Disney Junior is having great success with Doc McStuffins, Jake and the Neverland Pirates, and Mickey Mouse Clubhouse being the top shows in kids 2-5. The Sofia the First: Once Upon a Princess TV movie was the top Disney Channel broadcast in this demo as well. Bob expects Disney Junior to be a major factor in growth as the channel had a low price for cable providers in order to get in to households. Now that the channel is a success, expect that price to go up. ABC Family also had great success with strong ratings growth.
ESPN continues to be successful, but was hampered by increased sports costs with new deals going in to affect. New affiliate deals will be coming online in 2013 which will offset these increased programming costs when looking at the entire year even if it makes this quarter look a little rough. Currently Disney is looking on how to exit from the loses at ESPN’s U.K. business now that they have lost their Premiere League rights.
Bob tested MyMagic+ last week and thought it was very exciting. He made a point to mention that the initiative is completely optional. The programs will be rolled out over the next several months, but parts of it will rollout over the very long term.
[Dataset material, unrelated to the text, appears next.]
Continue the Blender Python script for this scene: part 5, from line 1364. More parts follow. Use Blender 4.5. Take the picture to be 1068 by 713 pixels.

He is excited that Guests will be able to plan out their day and have a guarantee that they will be able to experience their favorite attractions. Most of MyMagic+’s capital expense has been spent and now the increased operating costs are coming in to play. It should be noted that MyMagic+ has a much shorter depreciation life than other types of investments such as attractions.
The parks saw higher income in their domestic parks with higher Guest spending at Walt Disney World and Disneyland while there were significant attendance growth at Disneyland. Occupancy was down 4%, but this is due to more rooms being available with the opening of Disney’s Art of Animation Resort. International income was down due to higher costs at Disneyland Paris and starting to spend more money on Shanghai Disneyland, which was partially offset by higher Guest spending at Hong Kong Disneyland.
Disney Interactive was profitable for the first time this quarter. They expect to have losses in the second quarter, but continue to remain hopeful that it will be profitable for the year. The big swing factor is Disney Infinity, which could go either way. Infinity is expected to be an evergreen initiative that will last for several years as it expands with new characters, new worlds, and on new platforms. So far, Disney has been impressed with the reception Infinity has received from gamers but also retailers.
Disney is also seeing great success with their mobile business in Japan, which is the complete opposite of the fate of their domestic Disney Mobile which launched and closed several years ago.
Bob mentioned Wreck-It Ralph as a Studio highlight and that it is nominated, along with Brave and Frankenweenie for the Best Animated Feature Oscar. Home Entertainment had a challenge this quarter due to having to compare the successful releases of Cars 2 and The Lion King, with the less successful Brave and Cinderella.
When asked about the recent deal to move their Pay-TV relationship to Netflix from Starz, Bob mentioned that he was impressed with their platform and their user interface. Th4ey also stepped up and paid the right price, which was important. Bob does not expect this deal to significantly cannibalize cable and satellite subscriptions as they provide different content.
At Consumer Products, Spider-Man and Avengers merchandise made up for lower sales from Cars merchandise. The Disney Stores in the U.S. and Japan also saw growth as the new store concept continues to rollout.
Investors had a lot of questions about the future of Hulu, which Disney is a part-owner. Bob declined to comment as he is neither on Hulu’s board or their spokesperson. Disney did take a $55 million charge related to Hulu’s owners buying out Providence Capital stake in the website.
In the end, this was another successful earnings announcement for The Walt Disney Company. What I love about Disney is that it is able to be a successful business by investing in great content. I cannot wait to watch this company buildup to the big year they should have in 2015. It should be nothing short of “magical”.